Copy out exactly the lines from the first line of the material below through the line containing "COL=scene.collection", and nothing beyond them.
########################################
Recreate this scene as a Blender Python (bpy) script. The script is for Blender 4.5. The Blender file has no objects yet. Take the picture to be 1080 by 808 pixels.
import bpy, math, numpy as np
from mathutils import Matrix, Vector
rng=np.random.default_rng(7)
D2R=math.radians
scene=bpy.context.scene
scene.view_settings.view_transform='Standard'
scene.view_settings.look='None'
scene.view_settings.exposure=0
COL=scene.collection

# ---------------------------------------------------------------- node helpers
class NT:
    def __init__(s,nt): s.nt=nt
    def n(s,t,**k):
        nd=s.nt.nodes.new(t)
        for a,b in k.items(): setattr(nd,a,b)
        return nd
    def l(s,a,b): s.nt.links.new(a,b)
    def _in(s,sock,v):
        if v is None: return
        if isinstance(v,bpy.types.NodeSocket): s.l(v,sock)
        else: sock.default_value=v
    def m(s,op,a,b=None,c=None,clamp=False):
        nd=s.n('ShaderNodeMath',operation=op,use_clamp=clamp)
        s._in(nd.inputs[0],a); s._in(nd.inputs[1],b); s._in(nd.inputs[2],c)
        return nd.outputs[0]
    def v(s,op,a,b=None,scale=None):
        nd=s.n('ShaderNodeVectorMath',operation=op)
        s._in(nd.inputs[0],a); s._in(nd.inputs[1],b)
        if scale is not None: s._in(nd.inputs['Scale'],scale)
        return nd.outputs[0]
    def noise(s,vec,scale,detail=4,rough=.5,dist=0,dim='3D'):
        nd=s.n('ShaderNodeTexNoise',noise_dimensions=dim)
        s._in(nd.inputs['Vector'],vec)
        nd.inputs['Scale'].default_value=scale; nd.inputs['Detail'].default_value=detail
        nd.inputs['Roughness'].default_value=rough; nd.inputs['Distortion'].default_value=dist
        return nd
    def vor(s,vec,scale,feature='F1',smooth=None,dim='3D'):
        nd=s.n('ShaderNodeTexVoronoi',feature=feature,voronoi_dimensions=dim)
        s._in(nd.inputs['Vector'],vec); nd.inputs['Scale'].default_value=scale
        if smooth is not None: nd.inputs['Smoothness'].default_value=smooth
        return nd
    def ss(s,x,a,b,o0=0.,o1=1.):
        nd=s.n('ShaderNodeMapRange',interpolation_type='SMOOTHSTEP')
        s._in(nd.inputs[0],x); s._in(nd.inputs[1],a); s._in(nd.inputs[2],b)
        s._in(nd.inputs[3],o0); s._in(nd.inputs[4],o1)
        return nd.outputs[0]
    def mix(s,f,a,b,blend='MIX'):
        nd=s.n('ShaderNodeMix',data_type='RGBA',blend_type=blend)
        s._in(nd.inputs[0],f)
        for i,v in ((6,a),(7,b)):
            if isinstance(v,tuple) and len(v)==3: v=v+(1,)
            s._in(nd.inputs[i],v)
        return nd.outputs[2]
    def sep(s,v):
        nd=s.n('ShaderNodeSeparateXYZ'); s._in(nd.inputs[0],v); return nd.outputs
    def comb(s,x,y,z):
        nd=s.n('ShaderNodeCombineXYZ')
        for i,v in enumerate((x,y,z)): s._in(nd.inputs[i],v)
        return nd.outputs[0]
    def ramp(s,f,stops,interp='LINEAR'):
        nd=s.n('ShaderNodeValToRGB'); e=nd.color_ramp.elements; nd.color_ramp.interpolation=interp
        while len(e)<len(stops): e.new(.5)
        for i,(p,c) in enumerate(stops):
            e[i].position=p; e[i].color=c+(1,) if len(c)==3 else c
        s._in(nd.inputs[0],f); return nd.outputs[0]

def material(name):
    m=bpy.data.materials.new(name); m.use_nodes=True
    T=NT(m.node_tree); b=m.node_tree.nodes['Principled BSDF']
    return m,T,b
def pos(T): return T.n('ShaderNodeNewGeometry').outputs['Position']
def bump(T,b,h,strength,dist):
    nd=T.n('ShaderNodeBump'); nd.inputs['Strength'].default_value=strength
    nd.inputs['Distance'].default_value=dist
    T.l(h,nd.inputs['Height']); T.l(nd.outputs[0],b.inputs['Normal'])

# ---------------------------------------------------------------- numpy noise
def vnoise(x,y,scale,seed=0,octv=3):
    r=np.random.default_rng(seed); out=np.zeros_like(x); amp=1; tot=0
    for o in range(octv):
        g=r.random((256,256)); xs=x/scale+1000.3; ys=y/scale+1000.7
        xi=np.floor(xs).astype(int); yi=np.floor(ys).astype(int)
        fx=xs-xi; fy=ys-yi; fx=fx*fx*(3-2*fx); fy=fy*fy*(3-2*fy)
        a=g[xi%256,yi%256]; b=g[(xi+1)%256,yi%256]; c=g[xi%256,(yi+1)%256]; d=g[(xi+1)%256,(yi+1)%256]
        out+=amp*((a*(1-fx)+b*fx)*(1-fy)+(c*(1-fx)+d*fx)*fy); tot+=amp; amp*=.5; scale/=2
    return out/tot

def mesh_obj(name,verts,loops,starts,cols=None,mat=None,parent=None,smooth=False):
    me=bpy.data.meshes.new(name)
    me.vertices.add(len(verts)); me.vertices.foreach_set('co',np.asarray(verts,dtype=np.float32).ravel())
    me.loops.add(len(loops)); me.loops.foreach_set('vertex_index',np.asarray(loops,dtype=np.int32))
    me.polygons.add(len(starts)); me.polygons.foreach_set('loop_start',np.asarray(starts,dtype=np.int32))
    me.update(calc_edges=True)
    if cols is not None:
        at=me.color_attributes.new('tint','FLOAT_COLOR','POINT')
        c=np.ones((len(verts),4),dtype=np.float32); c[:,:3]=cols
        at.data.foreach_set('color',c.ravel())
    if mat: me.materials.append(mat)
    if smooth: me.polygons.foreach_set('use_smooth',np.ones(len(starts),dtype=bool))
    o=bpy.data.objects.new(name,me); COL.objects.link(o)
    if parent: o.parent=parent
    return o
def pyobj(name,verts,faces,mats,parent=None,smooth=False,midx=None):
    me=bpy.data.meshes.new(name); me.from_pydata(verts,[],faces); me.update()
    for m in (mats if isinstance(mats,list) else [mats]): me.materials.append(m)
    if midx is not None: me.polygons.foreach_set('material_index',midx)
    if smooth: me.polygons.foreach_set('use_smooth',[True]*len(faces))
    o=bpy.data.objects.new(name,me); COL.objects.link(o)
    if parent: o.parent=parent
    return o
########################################
- _WRITTEN RESPONSE_
Recreate this scene as a Blender Python (bpy) script. The script is for Blender 4.5. The Blender file has no objects yet. Take the picture to be 1080 by 808 pixels.
import bpy, math, numpy as np
from mathutils import Matrix, Vector
rng=np.random.default_rng(7)
D2R=math.radians
scene=bpy.context.scene
scene.view_settings.view_transform='Standard'
scene.view_settings.look='None'
scene.view_settings.exposure=0
COL=scene.collection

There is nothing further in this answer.